The challenges before Tesla as it races to get its Model S sedan into production run deep and wide. From burgeoning competition to union problems to groundwater contamination at the plant it just bought in Fremont, Calif., the young company will be tested right out of the IPO gate.

And according to analysts, academics and other observers, it’s unclear whether CEO Elon Musk’s brainchild can achieve profitability in what promises to soon become a viciously competitive automotive space.

Having said it was “neutral as to the formation of a union,” will Tesla make nice with the United Auto Workers union which, under Toyota and General Motors, helped make New United Motor Manufacturing Inc. a well-oiled and highly successful automaking plant? Can Musk, 39, lead his company toward triumph, or might he be distracted by his love for his space exploration company, SpaceX?

And perhaps more important, can a company with neither a ton of cash nor a proven track record in automaking move into a fixer-upper factory and start cranking out electric cars less than two years from now?

“How does Tesla fulfill the promise and hopes of the investors pumping more than $200 million into this company?” asked John O’Dell, an analyst with the auto blog Green Car Advisor.

“This is a company that’s never made a profit. And while it has experience in converting an existing vehicle to electric drive” — Tesla’s Roadster model is built in conjunction with Lotus in England — “it doesn’t have experience in building a car from the ground up. … It’s a significant undertaking.”

Although Tesla had been tight-lipped during its pre-IPO quiet period, the company and its CEO have expressed confidence in the new Model S sedan and the company’s future.

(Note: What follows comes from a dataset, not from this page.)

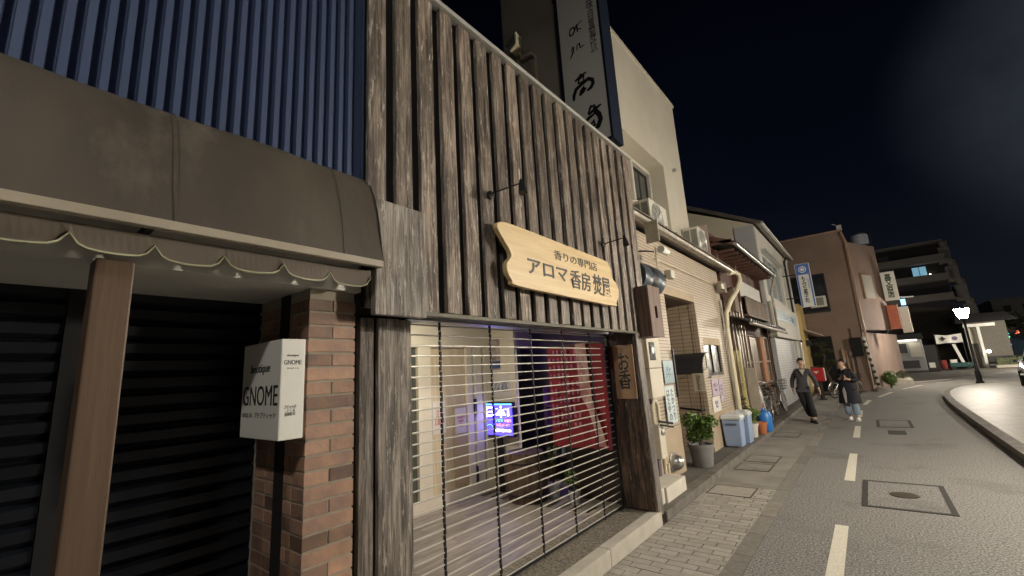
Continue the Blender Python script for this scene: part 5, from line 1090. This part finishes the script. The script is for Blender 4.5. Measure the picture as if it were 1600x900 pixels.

“Think closer to an Apple or Google than a GM or Ford,” Musk said, at one point calling Tesla a “technology velociraptor.”

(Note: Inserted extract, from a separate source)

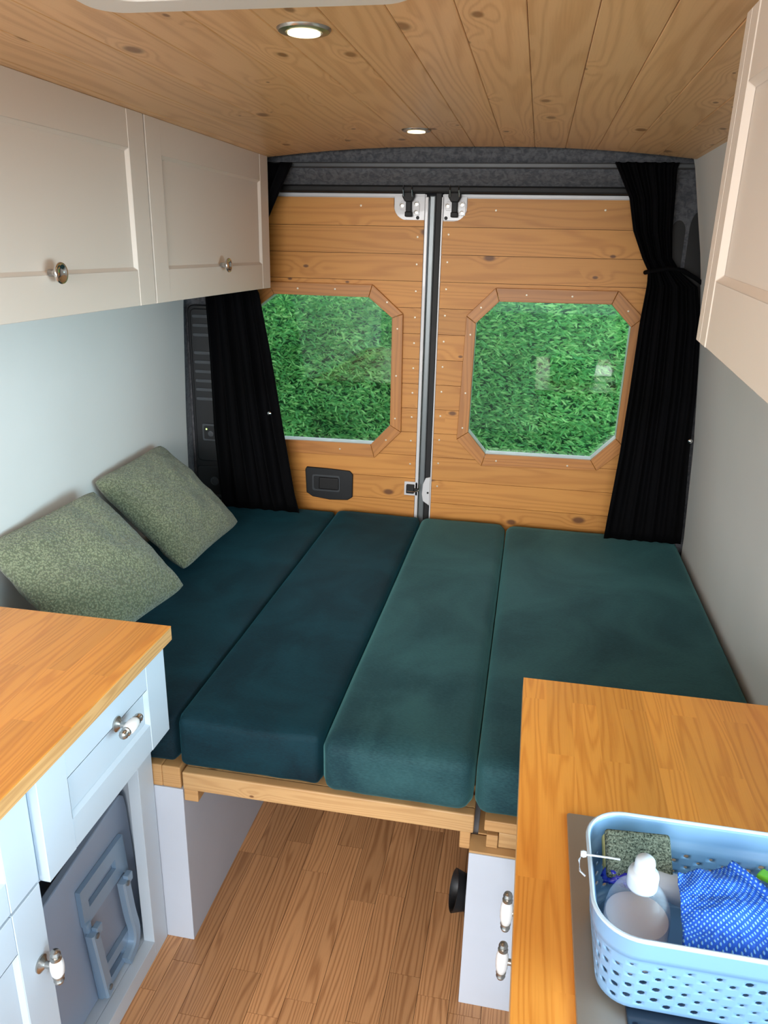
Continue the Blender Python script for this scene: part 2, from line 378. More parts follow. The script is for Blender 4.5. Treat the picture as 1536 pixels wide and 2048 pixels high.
# ceiling downlights
def downlight(name, x, y, label):
    t = thing(name, (x, y, crown(x)), label, 'light', 'recessed ceiling lights')
    z = crown(x)
    MB().lathe([(.024, -.0005), (.028, -.005), (.038, -.004), (.041, .0), (.041, .002)], (x, y, z), n=32).build('bezel', M['nickel'], t, smooth=True)
    MB().lathe([(.0245, -.0035), (.0245, -.001)], (x, y, z-.0035), n=28).build('lens', M['lamp'], t)
    l = bpy.data.lights.new('downlight_glow', 'SPOT'); l.energy = 1.6; l.spot_size = 2.4; l.spot_blend = 1; l.color = (1, .82, .58); l.shadow_soft_size = .02
    lo = bpy.data.objects.new('downlight_glow', l); COL.objects.link(lo); lo.location = (x, y, z-.012)
downlight('downlight', -.37, 1.262, 'lit round recessed ceiling light nearest the roof vent')
downlight('downlight', -.357, 2.286, 'lit round recessed ceiling light near the rear doors')

# ------------------------------------------------------------------ rear header, pillars, seal
def polyline_sheet(pts, x0, x1, n=1, t=.01):
    mb = MB(); prof = [(y, z) for y, z in pts]+[(y+t, z+t*.3) for y, z in reversed(pts)]
    return mb.prism(prof, x0, x1, 0)
o = polyline_sheet([(2.657, 1.955), (2.70, 1.93), (2.735, 1.885), (2.742, 1.858), (2.744, 1.845), (2.765, 1.822), (2.80, 1.797)], -1.33, .66, t=.02).build('trim_1', M['felt'], smooth=True)
tag(o, 'grey felt header above the rear doors', kind='structure')
o = box('trim_2', M['felt'], None, -1.38, -1.105, 2.765, 2.81, 0, 1.95, .004); tag(o, 'grey felt rear pillar on the left', kind='structure')
o = box('trim_3', M['felt'], None, .395, .68, 2.765, 2.81, 0, 1.95, .004); tag(o, 'grey felt rear pillar on the right', kind='structure')
MB().box(-1.42, -1.28, 2.70, 2.80, 0, 2.0).box(.60, .70, 2.70, 2.80, 0, 2.0).build('trim_4', M['felt']); tag(bpy.data.objects['trim_4'], 'felt covered corner returns', kind='structure')
MB().box(-1.42, .70, 2.80, 2.95, 1.90, 1.98).box(-1.42, -1.10, 2.80, 2.95, 0, 1.98).box(.37, .70, 2.80, 2.95, 0, 1.98).box(-1.42, .70, 2.816, 2.95, 1.80, 1.9).box(-1.42, .70, 2.876, 2.95, 1.76, 1.80).build('trim_5', M['dark']); tag(bpy.data.objects['trim_5'], 'rear door surround of the van body', kind='structure')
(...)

While Tesla has been selling its Roadster sports car for nearly two years and remains the only company selling highway-capable electric vehicles in volume, Sven Beiker with the Center for Automotive Research at Stanford University said the real key is Tesla deciding what it wants to be when it grows up.

“What volume do they want to target: 1,000 vehicles a year or hundreds of thousands?” Beiker said. “And the answer obviously has many implications in terms of work force and manufacturing process. Going with a small volume would be completely different than becoming a mass-market producer.”

While Tesla hopes eventually to produce 20,000 Model S vehicles a year, it has not made clear what its longer-term production plans are.

Some observers say its fate may ultimately not be tied exclusively to carmaking, since Tesla already has a proven track record in selling its expertise to other automakers.

Regardless of its long-term future, Tesla faces unique challenges as it moves into the uncharted waters of the budding electric vehicle industry. It must build out its own dealership franchise and create a dependable supply chain with cutting-edge parts often provided by single-source suppliers.

At the same time, Tesla will have plenty of other established automakers with electric vehicle plans of their own breathing down its neck.

Nissan, for example, plans to deliver its all-electric and moderately priced Leaf later this year, and Toyota will soon start rolling out it quasi-electric Prius plug-in hybrid.

“Whether Tesla can carve out a niche in an industry with huge economies of scale,” said Edmunds.com CEO Jeremy Anwyl, “is a huge question.”